November 28, 2018 at 12:00 pm

GSE Colloquium Series: Leema Berland

Understanding and Facilitating Student Participation in Sensemaking

Picture of the speaker

Picture of the speaker

Associate Professor of Science Education at the University of Wisconsin, Madison

Effective learning requires that learners engage in disciplinary sensemaking practices. While the field of education has long argued for learners to learn through participation in sensemaking practices, it has also shown that this is not the norm and can be challenging to foster. I use sociocultural lenses to understand this challenge, arguing that engagement in sensemaking requires that learning activities be experienced by the classroom community as practices that work towards a sensemaking goal, rather than as a set of disconnected procedures that satisfy an evaluative audience (i.e., a teacher). In this talk, I present this theoretical argument, and illustrate how it plays out in my research regarding middle school student participation in scientific argumentation, and in my work with pre-service teachers regarding pedagogical sensemaking. In this, I demonstrate how a focus on sensemaking as a meaningful practice impacts our understanding of what the learners can do and the design of learning environments. Finally, I discuss my next steps, exploring how to design curriculum that students experience as focusing on sensemaking goals and the implications for learning objectives.

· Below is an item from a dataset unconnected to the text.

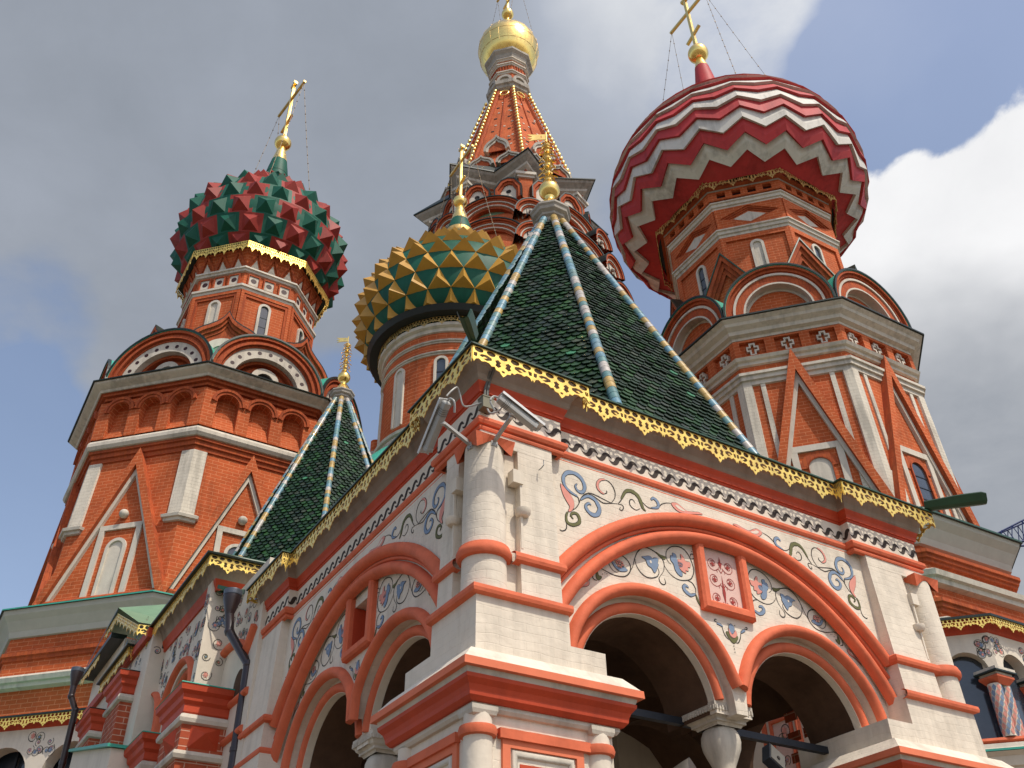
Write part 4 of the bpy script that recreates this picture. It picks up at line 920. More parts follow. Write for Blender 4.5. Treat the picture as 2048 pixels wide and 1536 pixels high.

Leema K. Berland (Ph.D. 2008, Learning Sciences, Northwestern University) is an associate professor of Science Education at the University of Wisconsin, Madison. Dr. Berland is broadly interested in facilitating and studying students as they engage in sensemaking practices (with a focus on K-12 students sensemaking about scientific phenomena and teacher candidates sensemaking about pedagogical phenomena). In this work, she uses sociocultural lenses to argue that engagement in sensemaking requires that learning activities be experienced by the classroom community as working towards a sensemaking goal, rather than as a set of disconnected procedures that satisfy an evaluative audience (i.e., a teacher). Thus, she focuses on understanding how students interpret sensemaking opportunities, how those interpretations influence their participation in the sensemaking, and why they interpret it in the ways that they do. Each of these questions is designed to better understand the dynamics of how and why students are able (or unable) to productively engage in sensemaking, and have implications for the design of learning environments. Dr. Berland has received and participated on numerous NSF-funded projects, was a lead designer on curriculum that is now used nationwide and that is a model for NGSS compliant curricula, and has published widely across Science Education and Learning Sciences journals.